Rafael Portugal e Cacau Protásio apresentam suas capacidades de sempre na construção, respectivamente, de um homem mais passivo/pacato e de uma mulher mais ativa/imperativa. Essa inversão de um lugar-comum (homem ativo/mulher passiva) é bem-vinda, embora não ganhe atenção merecida por parte da direção. O cenário está sendo preparado para o momento da festa do casório que acontecerá no clube em que eles se conheceram. Aqui cabe um pequeno parêntese. Existe uma rixa entre Júlio e o porteiro do clube bacana, Zé (Matheus Ceará). Além de não fazer qualquer apontamento mais ácido sobre essa empáfia do trabalhador que age para colocar outro membro da classe trabalhadora “no seu devido lugar”, Eduardo Vaisman e Rodrigo Van Der Put não conseguem fazer as interações entre eles gerarem o efeito cômico evidentemente desejado. E isso se deve ao fato de Matheus Ceará passar um pouquinho do ponto quanto ao tom do personagem e ao roteiro colocar em sua boca expressões repetidas que se desgastam rápido e perdem eficácia. Os dois que se destacam do elenco de apoio são os hilários Evelyn Castro e Fábio de Luca, os melhores amigos/escudeiros dos noivos. Ele está excelente como o padrinho homossexual do noivo (novamente brincando com uma lógica surrada, a do melhor amigo gay da mulher); já ela é uma cerimonialista estressada e ansiosa pelo salão, alguém que faria uma belíssima dupla com o personagem do saudoso Paulo Gustavo em Minha Vida em Marte (2018). 
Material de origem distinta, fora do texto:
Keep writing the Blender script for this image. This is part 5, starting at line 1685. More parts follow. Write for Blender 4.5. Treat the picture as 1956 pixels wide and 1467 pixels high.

O erro que gera outros erros apenas acontece, de fato, durante a festa. Ela acha que ele a traiu; ele não tem coragem de desmentir. E a fuzarca está armada. O conflito poderia ser facilmente impedido? Claro. E o filme tem consciência disso (o amigo pergunta “por que você não disse simplesmente que estava fazendo uma surpresa?”)mas essa noção acaba valendo pouco. Reviravoltas repentinas, novos personagens desempenhando papeis importantes, a festa de casamento se transformando numa celebração de divórcio, tudo isso poderia ser engraçado se os cineastas prestassem atenção aos elementos que consideram essenciais para o conflito: Júlio e Daiana se acusam de algo que praticamente não tínhamos visto até o rompimento; as rixas que vêm à tona motivadas pela raiva sequer foram ensaiadas antes da “casa cair”; a ex-namorada dele (Emanuelle Araújo) e o pretendente dela (Marcos Pasquim, que parece ter saído de um filme do norte-americano Wes Anderson) são apenas obstáculos, nada mais. Algumas piadas são levemente engraçadas, outras são boicotadas pela falta de timming da montagem e existem as são tão fraquinhas que provavelmente nem provoquem aqueles sorrisinhos sutis de canto de boca. E, para fechar, em meio à confusão que tem lá bons momentos, mas que também acaba sendo repetitiva, os talentos de Tony Tornado, Leandro Ramos, Berta Loran e Fafy Siqueira são postos a serviço de simples rubricas. Pior é o que acontece com Neusa Borges. Chega ser desrespeitoso escalar uma atriz de seu calibre para que ela entre muda e saia calada do filme.